Jordan also had begun experimenting with short musical films of the band, a precursor to modern music videos, and expanded his range to include appearances in feature films. The recording of the song “Is You or Is You Ain’t My Baby” was popularized by Jordan’s performance in Universal’s film Follow the Boys. Later in the 1940s, he also starred in several “race films.” Over the course of the decade, his fame soared as indicated by sales statistics: Jordan had18 R&B chart #1 rankings, and 57 recordings in the top 10, complemented by more than 10 songs on the national crossover charts. His popularity was further enhanced by his contributions to the war effort, with many recordings for Armed Forces Radio and the V-Disc program.
Jordan’s “jump blues style” directly influenced a number of rock music’s progenitors, including Bill Haley & His Comets, Little Richard, and Chuck Berry, and arguably launched the creation of that genre. But after reaching the pinnacle of success in the 1940s, Jordan himself began to drift out of the limelight. A big band he formed in 1951 fared poorly, as popular tastes had moved on. His record sales dwindled as he changed labels, attempting an overt Rock and Roll style with little commercial success. Another divorce and marriage occurred in 1951, this one lasting until 1960 when he separated from his fourth wife. By the early 1960s, Jordan had essentially stopped recording. His fifth marriage took place in 1966. Jordan died on February 4, 1975, from a heart attack.
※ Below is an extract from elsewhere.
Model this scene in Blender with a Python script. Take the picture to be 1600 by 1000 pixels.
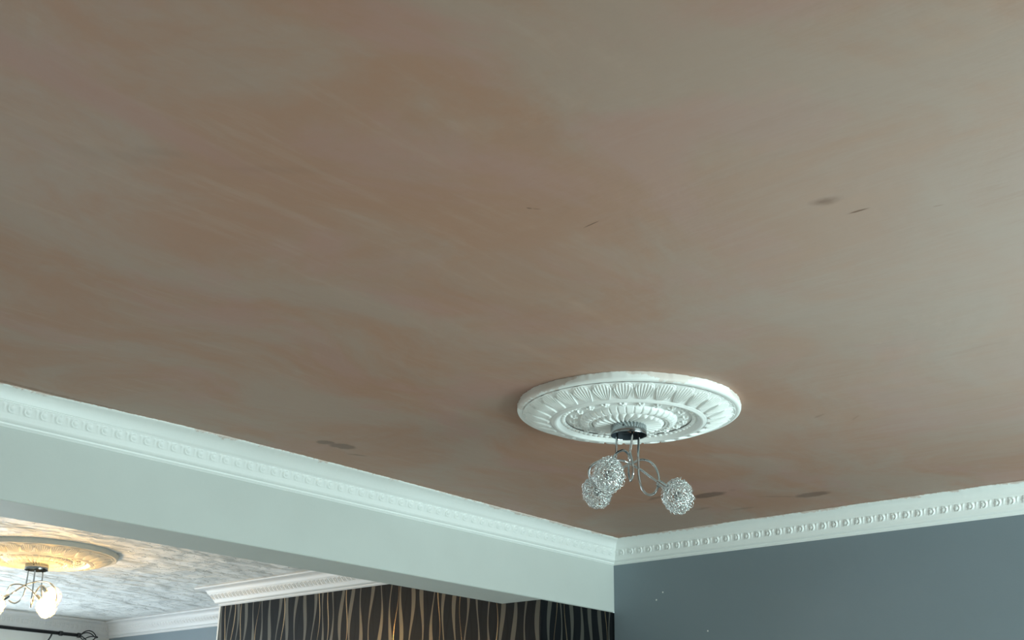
import bpy, math, random
import numpy as np
from mathutils import Vector, Matrix
for o in list(bpy.data.objects): bpy.data.objects.remove(o)
S = bpy.context.scene
col = S.collection
PI = math.pi

# ------------------------------------------------------------------ camera
CAM_Z = 1.5
F = Vector((0.69570099, 0.62343767, 0.35682713))
R_ = Vector((0.66260273, -0.7487915, 0.01639855))
U_ = Vector((-0.2774126, -0.22502614, 0.93402649))
cam = bpy.data.cameras.new('camera')
cam.sensor_width = 36.0
cam.lens = 1913.8 * 36.0 / 1600.0
cam.clip_start = 0.05
co = bpy.data.objects.new('camera', cam); col.objects.link(co)
M = Matrix((R_, U_, -F)).transposed().to_4x4()
M.translation = Vector((0, 0, CAM_Z))
co.matrix_world = M
S.camera = co

# ------------------------------------------------------------------ world, exposure, window light
S.view_settings.view_transform = 'Standard'
S.view_settings.look = 'None'
S.view_settings.gamma = 1.0
S.view_settings.exposure = 0.0
S.view_settings.use_curve_mapping = False
w = bpy.data.worlds.new('daylight'); S.world = w
w.use_nodes = True
w.node_tree.nodes['Background'].inputs[0].default_value = (0.72, 0.95, 1.0, 1)
w.node_tree.nodes['Background'].inputs[1].default_value = 1.0

XC, YC, HC = 5.131, 3.859, 2.70          # main room corner and ceiling
XC2, YF, HC2 = 5.166, 8.719, 2.631       # second room
XL, YB = -1.2, -1.7                      # left wall, bay window wall
ZB = 2.3486                              # beam underside
BW = 0.268                               # beam width
XB, YB2 = 4.563, 6.461                   # chimney breast face, far end

def area(name, loc, target, sx, sy, power, color, spread=PI):
    l = bpy.data.lights.new(name, 'AREA'); l.shape = 'RECTANGLE'
    l.size = sx; l.size_y = sy; l.energy = power; l.color = color; l.spread = spread
    o = bpy.data.objects.new(name, l); col.objects.link(o)
    o.location = loc
    o.rotation_euler = (Vector(target) - Vector(loc)).to_track_quat('-Z', 'Y').to_euler()
    return o
area('bay_window_daylight', (3.75, YB - 0.18, 1.5), (3.6, 3.0, 2.7), 2.7, 1.5, 215, (0.78, 1.0, 0.985))
area('rear_window_daylight', (3.0, YF + 0.18, 1.55), (3.0, 3.0, 1.7), 2.8, 1.4, 94, (0.78, 0.92, 1.0))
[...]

Jordan is ranked as the top black recording artist in history, based on the number of weeks his records were in the #1 chart position. His impact on the development of popular music cannot be overstated. Cited by luminaries such as Ray Charles and James Brown as a formative influence, commemorated in the Broadway musical Five Guys Named Moe, and memorialized by blues artist B.B. King with the tribute album Let the Good Times Roll—the Music of Louis Jordan, Jordan lives on through the priceless genres he helped create.